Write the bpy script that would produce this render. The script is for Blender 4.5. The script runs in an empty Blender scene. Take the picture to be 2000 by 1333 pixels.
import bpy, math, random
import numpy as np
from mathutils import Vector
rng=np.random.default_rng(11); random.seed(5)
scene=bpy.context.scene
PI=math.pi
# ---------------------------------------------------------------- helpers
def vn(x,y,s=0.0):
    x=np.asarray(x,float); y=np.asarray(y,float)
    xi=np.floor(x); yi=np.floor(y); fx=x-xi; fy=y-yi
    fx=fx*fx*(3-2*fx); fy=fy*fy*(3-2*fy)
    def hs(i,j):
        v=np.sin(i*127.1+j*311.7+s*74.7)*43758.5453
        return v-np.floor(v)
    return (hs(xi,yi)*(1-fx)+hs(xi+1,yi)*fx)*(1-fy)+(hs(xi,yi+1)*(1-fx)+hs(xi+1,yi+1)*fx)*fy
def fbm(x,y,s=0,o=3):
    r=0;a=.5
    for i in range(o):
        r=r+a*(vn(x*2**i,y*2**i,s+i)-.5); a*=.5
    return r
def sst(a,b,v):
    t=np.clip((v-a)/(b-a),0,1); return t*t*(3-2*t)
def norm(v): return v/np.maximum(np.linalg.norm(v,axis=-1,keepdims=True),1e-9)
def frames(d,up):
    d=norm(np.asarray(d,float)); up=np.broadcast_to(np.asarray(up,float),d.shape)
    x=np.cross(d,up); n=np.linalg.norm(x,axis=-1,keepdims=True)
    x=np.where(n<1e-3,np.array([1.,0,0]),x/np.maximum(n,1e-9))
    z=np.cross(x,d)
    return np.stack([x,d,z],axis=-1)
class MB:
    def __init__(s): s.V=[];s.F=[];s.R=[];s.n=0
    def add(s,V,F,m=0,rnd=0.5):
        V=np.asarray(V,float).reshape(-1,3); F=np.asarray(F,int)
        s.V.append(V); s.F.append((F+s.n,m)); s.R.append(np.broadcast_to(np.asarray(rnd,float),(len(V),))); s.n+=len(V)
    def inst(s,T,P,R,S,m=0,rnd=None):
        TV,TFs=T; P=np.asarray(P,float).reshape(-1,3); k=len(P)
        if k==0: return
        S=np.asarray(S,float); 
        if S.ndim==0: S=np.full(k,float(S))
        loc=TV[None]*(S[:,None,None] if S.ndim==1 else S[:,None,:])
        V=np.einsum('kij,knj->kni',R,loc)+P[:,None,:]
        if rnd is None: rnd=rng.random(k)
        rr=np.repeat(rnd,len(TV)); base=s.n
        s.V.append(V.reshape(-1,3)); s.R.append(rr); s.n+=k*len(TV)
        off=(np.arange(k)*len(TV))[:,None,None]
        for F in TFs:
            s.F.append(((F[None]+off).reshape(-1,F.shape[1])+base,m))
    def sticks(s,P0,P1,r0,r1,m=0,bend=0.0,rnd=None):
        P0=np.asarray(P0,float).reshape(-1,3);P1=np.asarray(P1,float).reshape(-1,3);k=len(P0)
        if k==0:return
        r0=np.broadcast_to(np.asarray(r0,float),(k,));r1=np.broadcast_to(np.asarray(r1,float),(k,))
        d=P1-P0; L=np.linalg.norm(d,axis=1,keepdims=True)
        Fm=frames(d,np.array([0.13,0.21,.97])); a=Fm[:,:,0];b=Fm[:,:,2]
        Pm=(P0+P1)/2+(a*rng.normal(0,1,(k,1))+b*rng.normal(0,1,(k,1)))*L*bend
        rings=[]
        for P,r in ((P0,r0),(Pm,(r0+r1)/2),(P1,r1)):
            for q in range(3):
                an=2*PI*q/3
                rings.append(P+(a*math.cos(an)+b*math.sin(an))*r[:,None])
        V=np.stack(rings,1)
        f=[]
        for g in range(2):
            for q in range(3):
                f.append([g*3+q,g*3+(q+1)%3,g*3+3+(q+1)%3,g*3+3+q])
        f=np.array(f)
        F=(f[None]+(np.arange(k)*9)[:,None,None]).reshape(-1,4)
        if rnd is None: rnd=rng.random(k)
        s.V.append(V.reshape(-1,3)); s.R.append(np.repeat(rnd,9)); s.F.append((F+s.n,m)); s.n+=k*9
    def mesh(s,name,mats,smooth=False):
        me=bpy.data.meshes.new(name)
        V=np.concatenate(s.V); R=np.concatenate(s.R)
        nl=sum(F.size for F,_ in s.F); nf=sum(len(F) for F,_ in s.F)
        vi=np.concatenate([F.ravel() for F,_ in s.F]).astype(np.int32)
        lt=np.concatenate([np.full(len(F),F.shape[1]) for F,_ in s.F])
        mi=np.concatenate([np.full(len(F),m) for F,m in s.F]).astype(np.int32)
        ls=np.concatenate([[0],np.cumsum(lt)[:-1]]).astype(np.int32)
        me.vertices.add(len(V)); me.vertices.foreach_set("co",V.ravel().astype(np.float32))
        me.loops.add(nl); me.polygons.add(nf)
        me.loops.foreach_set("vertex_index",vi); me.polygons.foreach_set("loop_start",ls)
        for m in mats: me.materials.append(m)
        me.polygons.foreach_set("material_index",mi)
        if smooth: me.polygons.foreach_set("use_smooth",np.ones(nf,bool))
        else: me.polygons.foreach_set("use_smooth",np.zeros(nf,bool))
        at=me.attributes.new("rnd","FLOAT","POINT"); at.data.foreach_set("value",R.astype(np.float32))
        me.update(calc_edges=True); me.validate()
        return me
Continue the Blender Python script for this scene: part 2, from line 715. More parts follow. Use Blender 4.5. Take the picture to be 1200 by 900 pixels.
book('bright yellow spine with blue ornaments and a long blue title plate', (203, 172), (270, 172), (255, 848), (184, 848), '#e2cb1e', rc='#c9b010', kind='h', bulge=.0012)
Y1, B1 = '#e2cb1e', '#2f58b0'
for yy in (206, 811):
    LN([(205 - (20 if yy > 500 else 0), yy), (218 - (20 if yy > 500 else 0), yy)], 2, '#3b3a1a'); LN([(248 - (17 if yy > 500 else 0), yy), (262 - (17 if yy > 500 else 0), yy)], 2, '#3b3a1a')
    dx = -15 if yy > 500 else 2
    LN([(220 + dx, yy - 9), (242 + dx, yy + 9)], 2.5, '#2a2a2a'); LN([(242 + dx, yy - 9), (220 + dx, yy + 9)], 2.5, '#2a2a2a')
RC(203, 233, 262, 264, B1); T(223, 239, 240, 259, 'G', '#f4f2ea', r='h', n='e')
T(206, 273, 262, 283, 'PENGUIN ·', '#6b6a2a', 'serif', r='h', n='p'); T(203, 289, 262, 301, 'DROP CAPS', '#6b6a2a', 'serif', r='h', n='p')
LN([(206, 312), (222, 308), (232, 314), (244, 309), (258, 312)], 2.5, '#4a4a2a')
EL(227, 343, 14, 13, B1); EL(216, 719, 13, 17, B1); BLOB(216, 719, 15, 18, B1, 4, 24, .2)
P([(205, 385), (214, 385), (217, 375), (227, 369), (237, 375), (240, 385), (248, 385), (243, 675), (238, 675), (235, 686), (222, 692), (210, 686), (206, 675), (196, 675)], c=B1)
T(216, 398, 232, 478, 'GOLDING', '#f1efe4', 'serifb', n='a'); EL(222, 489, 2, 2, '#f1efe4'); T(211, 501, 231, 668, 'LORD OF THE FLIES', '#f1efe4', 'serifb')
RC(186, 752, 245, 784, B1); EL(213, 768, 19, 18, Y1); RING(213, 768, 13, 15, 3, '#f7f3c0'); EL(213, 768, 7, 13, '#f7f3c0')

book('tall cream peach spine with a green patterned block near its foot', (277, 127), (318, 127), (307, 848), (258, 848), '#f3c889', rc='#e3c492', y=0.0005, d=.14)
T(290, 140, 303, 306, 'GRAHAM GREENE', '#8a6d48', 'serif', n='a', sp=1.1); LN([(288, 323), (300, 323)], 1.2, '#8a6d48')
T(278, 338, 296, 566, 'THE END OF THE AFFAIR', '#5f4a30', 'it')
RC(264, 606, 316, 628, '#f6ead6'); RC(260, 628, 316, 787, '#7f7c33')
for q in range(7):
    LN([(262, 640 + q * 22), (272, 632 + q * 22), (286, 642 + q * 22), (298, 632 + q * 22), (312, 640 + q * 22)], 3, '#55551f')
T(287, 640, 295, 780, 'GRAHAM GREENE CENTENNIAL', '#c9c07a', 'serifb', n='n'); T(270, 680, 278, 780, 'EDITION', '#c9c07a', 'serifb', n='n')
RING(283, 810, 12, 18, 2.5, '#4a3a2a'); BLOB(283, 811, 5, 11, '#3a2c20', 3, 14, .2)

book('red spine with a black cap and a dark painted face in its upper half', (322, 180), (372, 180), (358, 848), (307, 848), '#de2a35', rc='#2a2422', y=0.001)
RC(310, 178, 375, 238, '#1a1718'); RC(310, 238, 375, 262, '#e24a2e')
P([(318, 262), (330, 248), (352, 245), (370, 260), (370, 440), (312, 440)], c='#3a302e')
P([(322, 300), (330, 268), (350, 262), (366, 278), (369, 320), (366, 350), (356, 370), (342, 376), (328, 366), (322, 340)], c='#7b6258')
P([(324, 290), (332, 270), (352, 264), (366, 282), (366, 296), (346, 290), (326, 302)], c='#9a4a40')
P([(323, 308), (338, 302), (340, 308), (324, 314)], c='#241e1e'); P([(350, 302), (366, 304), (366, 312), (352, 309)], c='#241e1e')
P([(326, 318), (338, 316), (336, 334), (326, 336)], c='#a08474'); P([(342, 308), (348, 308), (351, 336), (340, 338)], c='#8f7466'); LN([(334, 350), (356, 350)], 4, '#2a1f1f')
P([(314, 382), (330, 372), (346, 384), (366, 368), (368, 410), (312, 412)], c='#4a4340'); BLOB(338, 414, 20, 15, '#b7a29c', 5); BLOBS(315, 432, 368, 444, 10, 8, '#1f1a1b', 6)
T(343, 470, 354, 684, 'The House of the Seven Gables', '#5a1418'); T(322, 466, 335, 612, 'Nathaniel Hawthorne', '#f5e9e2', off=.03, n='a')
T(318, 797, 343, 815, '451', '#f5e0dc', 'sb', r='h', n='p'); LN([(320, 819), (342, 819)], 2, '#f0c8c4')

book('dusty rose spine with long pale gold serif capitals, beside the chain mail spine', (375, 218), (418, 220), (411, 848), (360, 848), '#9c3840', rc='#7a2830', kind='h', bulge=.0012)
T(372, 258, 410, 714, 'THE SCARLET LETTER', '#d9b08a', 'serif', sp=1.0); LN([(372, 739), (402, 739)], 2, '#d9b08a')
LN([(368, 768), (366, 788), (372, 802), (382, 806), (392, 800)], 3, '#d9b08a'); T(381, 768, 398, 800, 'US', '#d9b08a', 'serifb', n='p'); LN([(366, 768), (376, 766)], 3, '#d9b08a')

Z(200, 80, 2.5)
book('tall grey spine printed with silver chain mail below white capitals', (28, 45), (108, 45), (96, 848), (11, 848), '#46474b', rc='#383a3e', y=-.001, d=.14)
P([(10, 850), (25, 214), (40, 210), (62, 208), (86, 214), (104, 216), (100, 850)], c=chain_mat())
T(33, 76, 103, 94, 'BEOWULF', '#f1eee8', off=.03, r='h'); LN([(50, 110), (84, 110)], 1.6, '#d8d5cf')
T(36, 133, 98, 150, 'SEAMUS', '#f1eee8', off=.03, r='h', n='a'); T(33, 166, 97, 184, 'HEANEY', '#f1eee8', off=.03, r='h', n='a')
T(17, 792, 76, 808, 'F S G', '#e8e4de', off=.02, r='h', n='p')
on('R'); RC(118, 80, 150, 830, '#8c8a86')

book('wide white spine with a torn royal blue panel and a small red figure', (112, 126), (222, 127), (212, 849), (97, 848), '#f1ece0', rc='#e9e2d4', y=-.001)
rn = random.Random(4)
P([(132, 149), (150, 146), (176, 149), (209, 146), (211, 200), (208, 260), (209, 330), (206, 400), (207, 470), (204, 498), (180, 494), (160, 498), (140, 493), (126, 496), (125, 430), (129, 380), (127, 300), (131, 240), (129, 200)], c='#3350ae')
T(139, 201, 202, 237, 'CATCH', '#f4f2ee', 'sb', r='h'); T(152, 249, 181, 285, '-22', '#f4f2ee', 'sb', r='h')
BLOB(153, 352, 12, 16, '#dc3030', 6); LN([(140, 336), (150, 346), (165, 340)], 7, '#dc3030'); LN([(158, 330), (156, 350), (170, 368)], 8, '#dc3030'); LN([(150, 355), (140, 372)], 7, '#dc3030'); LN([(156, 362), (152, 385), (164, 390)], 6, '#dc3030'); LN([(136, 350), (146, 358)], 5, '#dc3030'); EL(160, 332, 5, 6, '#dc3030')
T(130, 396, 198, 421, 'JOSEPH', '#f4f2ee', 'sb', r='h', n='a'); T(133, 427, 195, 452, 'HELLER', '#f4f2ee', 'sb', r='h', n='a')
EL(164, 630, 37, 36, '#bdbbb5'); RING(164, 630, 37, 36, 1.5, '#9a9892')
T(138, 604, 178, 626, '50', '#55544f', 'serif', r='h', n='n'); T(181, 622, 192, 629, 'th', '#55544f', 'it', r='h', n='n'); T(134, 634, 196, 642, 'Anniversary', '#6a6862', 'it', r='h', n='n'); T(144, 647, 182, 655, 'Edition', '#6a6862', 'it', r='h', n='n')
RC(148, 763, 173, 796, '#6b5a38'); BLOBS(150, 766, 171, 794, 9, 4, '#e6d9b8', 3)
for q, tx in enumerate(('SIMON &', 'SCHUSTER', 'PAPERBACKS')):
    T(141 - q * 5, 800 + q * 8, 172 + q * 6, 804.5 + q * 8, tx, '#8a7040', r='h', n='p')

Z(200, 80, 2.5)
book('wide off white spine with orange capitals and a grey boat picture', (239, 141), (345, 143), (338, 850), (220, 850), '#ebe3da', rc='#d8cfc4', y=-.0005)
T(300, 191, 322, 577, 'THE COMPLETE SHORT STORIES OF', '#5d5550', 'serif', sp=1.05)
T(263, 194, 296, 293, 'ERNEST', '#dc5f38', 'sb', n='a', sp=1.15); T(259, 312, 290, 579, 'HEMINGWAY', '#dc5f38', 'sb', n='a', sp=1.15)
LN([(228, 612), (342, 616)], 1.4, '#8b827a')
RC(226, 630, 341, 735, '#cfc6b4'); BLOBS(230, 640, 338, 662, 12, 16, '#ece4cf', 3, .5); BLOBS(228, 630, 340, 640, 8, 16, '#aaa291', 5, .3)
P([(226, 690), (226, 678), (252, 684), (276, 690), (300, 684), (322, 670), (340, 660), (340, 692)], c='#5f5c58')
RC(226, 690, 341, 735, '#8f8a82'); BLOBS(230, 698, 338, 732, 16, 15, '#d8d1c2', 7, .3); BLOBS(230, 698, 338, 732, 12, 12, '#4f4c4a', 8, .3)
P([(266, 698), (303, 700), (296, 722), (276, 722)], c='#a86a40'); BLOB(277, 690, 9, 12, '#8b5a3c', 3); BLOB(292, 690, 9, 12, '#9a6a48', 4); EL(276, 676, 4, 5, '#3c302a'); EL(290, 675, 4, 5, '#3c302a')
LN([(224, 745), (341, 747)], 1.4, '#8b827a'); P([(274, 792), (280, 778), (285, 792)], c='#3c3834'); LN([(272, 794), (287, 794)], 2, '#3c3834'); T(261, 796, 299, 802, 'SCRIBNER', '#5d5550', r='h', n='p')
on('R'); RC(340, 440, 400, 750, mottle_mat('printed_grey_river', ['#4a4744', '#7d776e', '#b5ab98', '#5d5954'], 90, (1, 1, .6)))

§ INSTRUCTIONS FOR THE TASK
In the material above, locate the line containing "Continue the Blender" and the line containing "RC(186, 752, 245, 784, B1);". Transcribe exactly those two lines and every line between them, and nothing more.

§ TASK OUTPUT
Continue the Blender Python script for this scene: part 2, from line 715. More parts follow. Use Blender 4.5. Take the picture to be 1200 by 900 pixels.
book('bright yellow spine with blue ornaments and a long blue title plate', (203, 172), (270, 172), (255, 848), (184, 848), '#e2cb1e', rc='#c9b010', kind='h', bulge=.0012)
Y1, B1 = '#e2cb1e', '#2f58b0'
for yy in (206, 811):
    LN([(205 - (20 if yy > 500 else 0), yy), (218 - (20 if yy > 500 else 0), yy)], 2, '#3b3a1a'); LN([(248 - (17 if yy > 500 else 0), yy), (262 - (17 if yy > 500 else 0), yy)], 2, '#3b3a1a')
    dx = -15 if yy > 500 else 2
    LN([(220 + dx, yy - 9), (242 + dx, yy + 9)], 2.5, '#2a2a2a'); LN([(242 + dx, yy - 9), (220 + dx, yy + 9)], 2.5, '#2a2a2a')
RC(203, 233, 262, 264, B1); T(223, 239, 240, 259, 'G', '#f4f2ea', r='h', n='e')
T(206, 273, 262, 283, 'PENGUIN ·', '#6b6a2a', 'serif', r='h', n='p'); T(203, 289, 262, 301, 'DROP CAPS', '#6b6a2a', 'serif', r='h', n='p')
LN([(206, 312), (222, 308), (232, 314), (244, 309), (258, 312)], 2.5, '#4a4a2a')
EL(227, 343, 14, 13, B1); EL(216, 719, 13, 17, B1); BLOB(216, 719, 15, 18, B1, 4, 24, .2)
P([(205, 385), (214, 385), (217, 375), (227, 369), (237, 375), (240, 385), (248, 385), (243, 675), (238, 675), (235, 686), (222, 692), (210, 686), (206, 675), (196, 675)], c=B1)
T(216, 398, 232, 478, 'GOLDING', '#f1efe4', 'serifb', n='a'); EL(222, 489, 2, 2, '#f1efe4'); T(211, 501, 231, 668, 'LORD OF THE FLIES', '#f1efe4', 'serifb')
RC(186, 752, 245, 784, B1); EL(213, 768, 19, 18, Y1); RING(213, 768, 13, 15, 3, '#f7f3c0'); EL(213, 768, 7, 13, '#f7f3c0')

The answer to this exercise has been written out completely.